WHAT IS EXPECTED.
Print the listing below in its entirety, character for character.

RAW DATA.
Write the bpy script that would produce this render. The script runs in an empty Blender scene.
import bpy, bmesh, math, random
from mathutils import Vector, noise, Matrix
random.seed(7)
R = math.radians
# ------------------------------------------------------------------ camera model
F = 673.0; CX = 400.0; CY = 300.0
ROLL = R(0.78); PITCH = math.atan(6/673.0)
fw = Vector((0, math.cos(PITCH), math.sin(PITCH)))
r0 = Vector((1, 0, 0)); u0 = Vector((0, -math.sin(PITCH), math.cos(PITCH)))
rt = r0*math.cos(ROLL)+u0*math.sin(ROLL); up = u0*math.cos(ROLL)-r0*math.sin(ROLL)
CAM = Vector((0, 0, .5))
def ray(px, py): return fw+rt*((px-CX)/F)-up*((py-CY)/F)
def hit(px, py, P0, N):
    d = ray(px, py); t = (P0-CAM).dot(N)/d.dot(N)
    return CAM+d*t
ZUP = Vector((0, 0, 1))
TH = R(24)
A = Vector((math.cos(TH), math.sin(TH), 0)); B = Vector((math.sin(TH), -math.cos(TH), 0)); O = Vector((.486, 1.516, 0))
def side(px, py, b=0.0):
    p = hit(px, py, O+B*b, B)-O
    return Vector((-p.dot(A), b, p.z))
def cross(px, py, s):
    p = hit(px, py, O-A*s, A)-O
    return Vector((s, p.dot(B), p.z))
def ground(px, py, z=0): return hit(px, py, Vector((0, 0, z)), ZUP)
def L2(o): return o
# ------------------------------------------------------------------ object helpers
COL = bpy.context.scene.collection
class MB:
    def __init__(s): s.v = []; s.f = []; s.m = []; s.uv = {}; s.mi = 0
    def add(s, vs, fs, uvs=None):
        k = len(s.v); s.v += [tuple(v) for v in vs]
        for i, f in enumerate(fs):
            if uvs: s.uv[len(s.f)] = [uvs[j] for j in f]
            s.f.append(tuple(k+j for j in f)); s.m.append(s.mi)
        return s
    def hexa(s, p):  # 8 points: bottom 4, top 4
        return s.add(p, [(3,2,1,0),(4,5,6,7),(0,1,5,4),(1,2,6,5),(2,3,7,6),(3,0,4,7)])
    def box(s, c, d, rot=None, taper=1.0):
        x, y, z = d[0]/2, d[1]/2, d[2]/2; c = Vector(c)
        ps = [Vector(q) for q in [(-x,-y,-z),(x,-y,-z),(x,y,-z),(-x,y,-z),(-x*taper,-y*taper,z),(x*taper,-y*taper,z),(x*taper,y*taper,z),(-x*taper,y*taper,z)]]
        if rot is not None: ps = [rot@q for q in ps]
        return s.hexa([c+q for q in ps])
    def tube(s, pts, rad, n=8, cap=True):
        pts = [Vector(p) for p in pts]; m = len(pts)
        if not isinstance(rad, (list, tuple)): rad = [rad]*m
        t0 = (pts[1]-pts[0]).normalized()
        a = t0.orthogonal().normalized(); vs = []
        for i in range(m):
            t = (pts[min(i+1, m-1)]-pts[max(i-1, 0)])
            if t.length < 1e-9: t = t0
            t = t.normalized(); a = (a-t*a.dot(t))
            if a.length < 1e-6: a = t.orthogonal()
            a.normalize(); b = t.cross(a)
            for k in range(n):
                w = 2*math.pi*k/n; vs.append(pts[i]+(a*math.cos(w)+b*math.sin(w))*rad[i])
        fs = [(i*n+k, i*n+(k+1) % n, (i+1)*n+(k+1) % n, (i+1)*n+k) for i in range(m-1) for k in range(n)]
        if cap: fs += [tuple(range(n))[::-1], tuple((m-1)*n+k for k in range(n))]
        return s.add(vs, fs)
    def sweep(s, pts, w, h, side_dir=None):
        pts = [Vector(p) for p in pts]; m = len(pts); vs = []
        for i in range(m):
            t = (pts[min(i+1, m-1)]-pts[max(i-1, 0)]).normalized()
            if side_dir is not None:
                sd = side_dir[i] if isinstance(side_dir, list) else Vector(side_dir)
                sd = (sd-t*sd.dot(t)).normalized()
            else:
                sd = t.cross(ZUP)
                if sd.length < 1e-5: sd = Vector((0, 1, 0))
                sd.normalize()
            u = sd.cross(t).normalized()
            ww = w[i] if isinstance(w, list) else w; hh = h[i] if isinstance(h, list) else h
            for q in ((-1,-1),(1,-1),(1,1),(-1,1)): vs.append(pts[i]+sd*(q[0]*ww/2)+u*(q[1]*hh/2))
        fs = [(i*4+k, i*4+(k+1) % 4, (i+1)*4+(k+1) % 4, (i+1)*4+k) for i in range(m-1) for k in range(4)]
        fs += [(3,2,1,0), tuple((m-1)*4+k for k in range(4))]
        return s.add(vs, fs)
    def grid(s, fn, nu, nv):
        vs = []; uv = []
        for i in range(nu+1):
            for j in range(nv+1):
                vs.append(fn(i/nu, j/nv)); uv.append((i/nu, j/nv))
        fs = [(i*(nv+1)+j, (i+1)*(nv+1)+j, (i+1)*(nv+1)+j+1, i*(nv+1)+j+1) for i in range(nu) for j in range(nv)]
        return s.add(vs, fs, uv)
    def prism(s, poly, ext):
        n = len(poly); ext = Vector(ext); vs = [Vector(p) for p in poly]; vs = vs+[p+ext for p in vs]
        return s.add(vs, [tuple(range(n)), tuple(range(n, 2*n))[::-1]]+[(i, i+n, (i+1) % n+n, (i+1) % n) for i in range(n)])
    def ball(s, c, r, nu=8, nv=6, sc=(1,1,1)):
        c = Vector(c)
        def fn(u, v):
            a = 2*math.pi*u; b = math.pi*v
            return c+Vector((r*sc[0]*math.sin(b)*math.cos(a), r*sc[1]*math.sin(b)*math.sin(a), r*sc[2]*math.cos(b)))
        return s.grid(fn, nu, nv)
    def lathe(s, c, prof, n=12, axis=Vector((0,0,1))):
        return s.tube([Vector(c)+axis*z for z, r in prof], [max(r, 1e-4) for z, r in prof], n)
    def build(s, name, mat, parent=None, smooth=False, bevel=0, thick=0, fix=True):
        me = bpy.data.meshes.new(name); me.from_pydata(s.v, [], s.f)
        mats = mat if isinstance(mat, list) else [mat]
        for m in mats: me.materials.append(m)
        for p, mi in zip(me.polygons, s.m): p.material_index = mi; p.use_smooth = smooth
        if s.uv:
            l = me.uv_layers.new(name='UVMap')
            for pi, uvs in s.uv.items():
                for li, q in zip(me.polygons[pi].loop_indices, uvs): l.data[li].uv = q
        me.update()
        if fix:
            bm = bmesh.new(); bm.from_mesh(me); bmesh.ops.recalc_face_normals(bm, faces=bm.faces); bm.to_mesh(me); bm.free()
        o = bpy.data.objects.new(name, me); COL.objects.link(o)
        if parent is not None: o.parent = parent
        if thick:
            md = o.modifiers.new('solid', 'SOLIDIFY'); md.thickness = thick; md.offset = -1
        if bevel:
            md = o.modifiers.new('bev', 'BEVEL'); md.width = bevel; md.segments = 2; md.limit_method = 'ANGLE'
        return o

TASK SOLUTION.
Write the bpy script that would produce this render. The script runs in an empty Blender scene.
import bpy, bmesh, math, random
from mathutils import Vector, noise, Matrix
random.seed(7)
R = math.radians
# ------------------------------------------------------------------ camera model
F = 673.0; CX = 400.0; CY = 300.0
ROLL = R(0.78); PITCH = math.atan(6/673.0)
fw = Vector((0, math.cos(PITCH), math.sin(PITCH)))
r0 = Vector((1, 0, 0)); u0 = Vector((0, -math.sin(PITCH), math.cos(PITCH)))
rt = r0*math.cos(ROLL)+u0*math.sin(ROLL); up = u0*math.cos(ROLL)-r0*math.sin(ROLL)
CAM = Vector((0, 0, .5))
def ray(px, py): return fw+rt*((px-CX)/F)-up*((py-CY)/F)
def hit(px, py, P0, N):
    d = ray(px, py); t = (P0-CAM).dot(N)/d.dot(N)
    return CAM+d*t
ZUP = Vector((0, 0, 1))
TH = R(24)
A = Vector((math.cos(TH), math.sin(TH), 0)); B = Vector((math.sin(TH), -math.cos(TH), 0)); O = Vector((.486, 1.516, 0))
def side(px, py, b=0.0):
    p = hit(px, py, O+B*b, B)-O
    return Vector((-p.dot(A), b, p.z))
def cross(px, py, s):
    p = hit(px, py, O-A*s, A)-O
    return Vector((s, p.dot(B), p.z))
def ground(px, py, z=0): return hit(px, py, Vector((0, 0, z)), ZUP)
def L2(o): return o
# ------------------------------------------------------------------ object helpers
COL = bpy.context.scene.collection
class MB:
    def __init__(s): s.v = []; s.f = []; s.m = []; s.uv = {}; s.mi = 0
    def add(s, vs, fs, uvs=None):
        k = len(s.v); s.v += [tuple(v) for v in vs]
        for i, f in enumerate(fs):
            if uvs: s.uv[len(s.f)] = [uvs[j] for j in f]
            s.f.append(tuple(k+j for j in f)); s.m.append(s.mi)
        return s
    def hexa(s, p):  # 8 points: bottom 4, top 4
        return s.add(p, [(3,2,1,0),(4,5,6,7),(0,1,5,4),(1,2,6,5),(2,3,7,6),(3,0,4,7)])
    def box(s, c, d, rot=None, taper=1.0):
        x, y, z = d[0]/2, d[1]/2, d[2]/2; c = Vector(c)
        ps = [Vector(q) for q in [(-x,-y,-z),(x,-y,-z),(x,y,-z),(-x,y,-z),(-x*taper,-y*taper,z),(x*taper,-y*taper,z),(x*taper,y*taper,z),(-x*taper,y*taper,z)]]
        if rot is not None: ps = [rot@q for q in ps]
        return s.hexa([c+q for q in ps])
    def tube(s, pts, rad, n=8, cap=True):
        pts = [Vector(p) for p in pts]; m = len(pts)
        if not isinstance(rad, (list, tuple)): rad = [rad]*m
        t0 = (pts[1]-pts[0]).normalized()
        a = t0.orthogonal().normalized(); vs = []
        for i in range(m):
            t = (pts[min(i+1, m-1)]-pts[max(i-1, 0)])
            if t.length < 1e-9: t = t0
            t = t.normalized(); a = (a-t*a.dot(t))
            if a.length < 1e-6: a = t.orthogonal()
            a.normalize(); b = t.cross(a)
            for k in range(n):
                w = 2*math.pi*k/n; vs.append(pts[i]+(a*math.cos(w)+b*math.sin(w))*rad[i])
        fs = [(i*n+k, i*n+(k+1) % n, (i+1)*n+(k+1) % n, (i+1)*n+k) for i in range(m-1) for k in range(n)]
        if cap: fs += [tuple(range(n))[::-1], tuple((m-1)*n+k for k in range(n))]
        return s.add(vs, fs)
    def sweep(s, pts, w, h, side_dir=None):
        pts = [Vector(p) for p in pts]; m = len(pts); vs = []
        for i in range(m):
            t = (pts[min(i+1, m-1)]-pts[max(i-1, 0)]).normalized()
            if side_dir is not None:
                sd = side_dir[i] if isinstance(side_dir, list) else Vector(side_dir)
                sd = (sd-t*sd.dot(t)).normalized()
            else:
                sd = t.cross(ZUP)
                if sd.length < 1e-5: sd = Vector((0, 1, 0))
                sd.normalize()
            u = sd.cross(t).normalized()
            ww = w[i] if isinstance(w, list) else w; hh = h[i] if isinstance(h, list) else h
            for q in ((-1,-1),(1,-1),(1,1),(-1,1)): vs.append(pts[i]+sd*(q[0]*ww/2)+u*(q[1]*hh/2))
        fs = [(i*4+k, i*4+(k+1) % 4, (i+1)*4+(k+1) % 4, (i+1)*4+k) for i in range(m-1) for k in range(4)]
        fs += [(3,2,1,0), tuple((m-1)*4+k for k in range(4))]
        return s.add(vs, fs)
    def grid(s, fn, nu, nv):
        vs = []; uv = []
        for i in range(nu+1):
            for j in range(nv+1):
                vs.append(fn(i/nu, j/nv)); uv.append((i/nu, j/nv))
        fs = [(i*(nv+1)+j, (i+1)*(nv+1)+j, (i+1)*(nv+1)+j+1, i*(nv+1)+j+1) for i in range(nu) for j in range(nv)]
        return s.add(vs, fs, uv)
    def prism(s, poly, ext):
        n = len(poly); ext = Vector(ext); vs = [Vector(p) for p in poly]; vs = vs+[p+ext for p in vs]
        return s.add(vs, [tuple(range(n)), tuple(range(n, 2*n))[::-1]]+[(i, i+n, (i+1) % n+n, (i+1) % n) for i in range(n)])
    def ball(s, c, r, nu=8, nv=6, sc=(1,1,1)):
        c = Vector(c)
        def fn(u, v):
            a = 2*math.pi*u; b = math.pi*v
            return c+Vector((r*sc[0]*math.sin(b)*math.cos(a), r*sc[1]*math.sin(b)*math.sin(a), r*sc[2]*math.cos(b)))
        return s.grid(fn, nu, nv)
    def lathe(s, c, prof, n=12, axis=Vector((0,0,1))):
        return s.tube([Vector(c)+axis*z for z, r in prof], [max(r, 1e-4) for z, r in prof], n)
    def build(s, name, mat, parent=None, smooth=False, bevel=0, thick=0, fix=True):
        me = bpy.data.meshes.new(name); me.from_pydata(s.v, [], s.f)
        mats = mat if isinstance(mat, list) else [mat]
        for m in mats: me.materials.append(m)
        for p, mi in zip(me.polygons, s.m): p.material_index = mi; p.use_smooth = smooth
        if s.uv:
            l = me.uv_layers.new(name='UVMap')
            for pi, uvs in s.uv.items():
                for li, q in zip(me.polygons[pi].loop_indices, uvs): l.data[li].uv = q
        me.update()
        if fix:
            bm = bmesh.new(); bm.from_mesh(me); bmesh.ops.recalc_face_normals(bm, faces=bm.faces); bm.to_mesh(me); bm.free()
        o = bpy.data.objects.new(name, me); COL.objects.link(o)
        if parent is not None: o.parent = parent
        if thick:
            md = o.modifiers.new('solid', 'SOLIDIFY'); md.thickness = thick; md.offset = -1
        if bevel:
            md = o.modifiers.new('bev', 'BEVEL'); md.width = bevel; md.segments = 2; md.limit_method = 'ANGLE'
        return o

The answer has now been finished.